**Exercise directions**
Single out each line with the word "Blender" and copy it.

**Records provided**

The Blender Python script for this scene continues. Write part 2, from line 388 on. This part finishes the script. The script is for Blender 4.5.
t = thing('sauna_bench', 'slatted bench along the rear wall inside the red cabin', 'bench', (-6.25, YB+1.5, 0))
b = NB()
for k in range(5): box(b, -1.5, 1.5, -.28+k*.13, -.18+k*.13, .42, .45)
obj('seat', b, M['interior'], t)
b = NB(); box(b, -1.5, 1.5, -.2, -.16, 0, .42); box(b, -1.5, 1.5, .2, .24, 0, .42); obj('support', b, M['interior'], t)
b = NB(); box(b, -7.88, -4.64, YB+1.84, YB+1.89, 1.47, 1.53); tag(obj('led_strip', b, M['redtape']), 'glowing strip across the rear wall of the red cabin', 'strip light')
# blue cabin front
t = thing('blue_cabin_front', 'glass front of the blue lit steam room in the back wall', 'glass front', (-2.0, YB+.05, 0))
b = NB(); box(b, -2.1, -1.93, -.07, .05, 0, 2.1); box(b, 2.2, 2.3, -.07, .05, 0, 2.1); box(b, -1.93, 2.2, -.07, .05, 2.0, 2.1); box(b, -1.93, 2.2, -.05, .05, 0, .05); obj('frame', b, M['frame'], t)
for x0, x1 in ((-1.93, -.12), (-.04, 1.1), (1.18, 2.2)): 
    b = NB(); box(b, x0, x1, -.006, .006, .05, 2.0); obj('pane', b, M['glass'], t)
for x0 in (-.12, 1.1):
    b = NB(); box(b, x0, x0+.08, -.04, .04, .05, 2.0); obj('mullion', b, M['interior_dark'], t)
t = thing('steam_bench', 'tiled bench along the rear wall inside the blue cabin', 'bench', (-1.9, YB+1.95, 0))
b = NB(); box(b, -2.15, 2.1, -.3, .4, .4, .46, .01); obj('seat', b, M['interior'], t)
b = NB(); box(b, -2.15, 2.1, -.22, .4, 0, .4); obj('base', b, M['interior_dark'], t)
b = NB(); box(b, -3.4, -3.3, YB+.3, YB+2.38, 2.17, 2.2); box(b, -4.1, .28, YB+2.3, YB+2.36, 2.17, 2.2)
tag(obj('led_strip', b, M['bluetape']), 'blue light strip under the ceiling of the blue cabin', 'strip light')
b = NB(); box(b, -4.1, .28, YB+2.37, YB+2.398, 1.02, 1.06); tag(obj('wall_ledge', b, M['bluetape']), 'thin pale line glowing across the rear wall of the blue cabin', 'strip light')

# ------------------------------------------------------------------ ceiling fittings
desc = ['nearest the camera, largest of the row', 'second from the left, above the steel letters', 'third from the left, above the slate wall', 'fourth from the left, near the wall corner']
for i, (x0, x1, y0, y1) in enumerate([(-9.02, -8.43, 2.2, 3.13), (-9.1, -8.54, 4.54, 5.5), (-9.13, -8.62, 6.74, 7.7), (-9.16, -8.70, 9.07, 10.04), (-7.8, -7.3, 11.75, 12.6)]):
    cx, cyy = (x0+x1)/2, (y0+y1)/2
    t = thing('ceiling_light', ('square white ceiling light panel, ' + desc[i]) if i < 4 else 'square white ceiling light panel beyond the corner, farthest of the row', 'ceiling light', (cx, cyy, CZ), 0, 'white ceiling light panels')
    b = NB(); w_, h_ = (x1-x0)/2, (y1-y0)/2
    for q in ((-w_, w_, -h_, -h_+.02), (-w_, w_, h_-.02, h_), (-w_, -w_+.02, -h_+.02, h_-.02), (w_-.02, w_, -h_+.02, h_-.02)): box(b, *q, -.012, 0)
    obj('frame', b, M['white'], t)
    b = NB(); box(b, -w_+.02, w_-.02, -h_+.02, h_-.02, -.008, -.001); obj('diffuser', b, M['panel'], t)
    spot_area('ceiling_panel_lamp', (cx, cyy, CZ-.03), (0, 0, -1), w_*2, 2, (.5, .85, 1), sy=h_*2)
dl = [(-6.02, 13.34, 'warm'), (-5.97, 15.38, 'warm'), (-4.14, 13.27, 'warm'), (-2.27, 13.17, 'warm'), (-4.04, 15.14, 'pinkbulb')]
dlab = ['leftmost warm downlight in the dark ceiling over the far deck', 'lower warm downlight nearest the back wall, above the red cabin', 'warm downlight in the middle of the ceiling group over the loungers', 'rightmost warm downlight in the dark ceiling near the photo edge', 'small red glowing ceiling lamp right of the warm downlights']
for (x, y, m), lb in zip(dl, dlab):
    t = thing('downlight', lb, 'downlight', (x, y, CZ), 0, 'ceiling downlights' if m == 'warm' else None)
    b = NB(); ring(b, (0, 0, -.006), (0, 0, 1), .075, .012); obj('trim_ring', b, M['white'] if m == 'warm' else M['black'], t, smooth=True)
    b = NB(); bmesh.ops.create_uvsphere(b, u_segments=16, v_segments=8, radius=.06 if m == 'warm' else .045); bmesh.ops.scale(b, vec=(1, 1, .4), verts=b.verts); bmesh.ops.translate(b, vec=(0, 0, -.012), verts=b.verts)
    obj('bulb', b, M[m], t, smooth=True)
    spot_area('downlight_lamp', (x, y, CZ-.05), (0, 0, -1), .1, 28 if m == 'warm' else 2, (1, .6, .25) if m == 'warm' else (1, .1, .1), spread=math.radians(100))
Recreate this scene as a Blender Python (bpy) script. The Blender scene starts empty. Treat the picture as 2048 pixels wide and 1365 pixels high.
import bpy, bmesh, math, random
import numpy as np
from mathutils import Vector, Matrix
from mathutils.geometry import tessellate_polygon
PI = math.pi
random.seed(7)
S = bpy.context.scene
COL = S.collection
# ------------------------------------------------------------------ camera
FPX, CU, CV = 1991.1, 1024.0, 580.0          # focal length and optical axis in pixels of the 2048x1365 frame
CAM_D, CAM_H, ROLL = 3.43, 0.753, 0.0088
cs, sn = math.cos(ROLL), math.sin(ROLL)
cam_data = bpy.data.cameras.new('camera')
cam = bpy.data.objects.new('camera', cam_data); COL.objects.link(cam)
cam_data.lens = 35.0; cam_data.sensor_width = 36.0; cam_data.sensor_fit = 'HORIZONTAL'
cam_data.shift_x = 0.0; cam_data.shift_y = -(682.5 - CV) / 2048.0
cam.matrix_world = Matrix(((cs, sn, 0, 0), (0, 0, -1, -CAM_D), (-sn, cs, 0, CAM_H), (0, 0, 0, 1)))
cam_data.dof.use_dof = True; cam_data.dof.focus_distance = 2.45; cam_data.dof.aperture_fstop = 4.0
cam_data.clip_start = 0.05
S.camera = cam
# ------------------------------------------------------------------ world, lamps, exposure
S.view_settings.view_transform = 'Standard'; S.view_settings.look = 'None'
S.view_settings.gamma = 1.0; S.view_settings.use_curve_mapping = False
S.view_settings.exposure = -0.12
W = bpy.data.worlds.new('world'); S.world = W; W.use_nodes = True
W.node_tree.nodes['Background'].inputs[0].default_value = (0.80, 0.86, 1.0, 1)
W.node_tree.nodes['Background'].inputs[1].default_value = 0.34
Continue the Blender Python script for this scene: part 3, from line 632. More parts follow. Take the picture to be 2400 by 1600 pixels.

**Answer to this exercise**
The Blender Python script for this scene continues. Write part 2, from line 388 on. This part finishes the script. The script is for Blender 4.5.
Recreate this scene as a Blender Python (bpy) script. The Blender scene starts empty. Treat the picture as 2048 pixels wide and 1365 pixels high.
Continue the Blender Python script for this scene: part 3, from line 632. More parts follow. Take the picture to be 2400 by 1600 pixels.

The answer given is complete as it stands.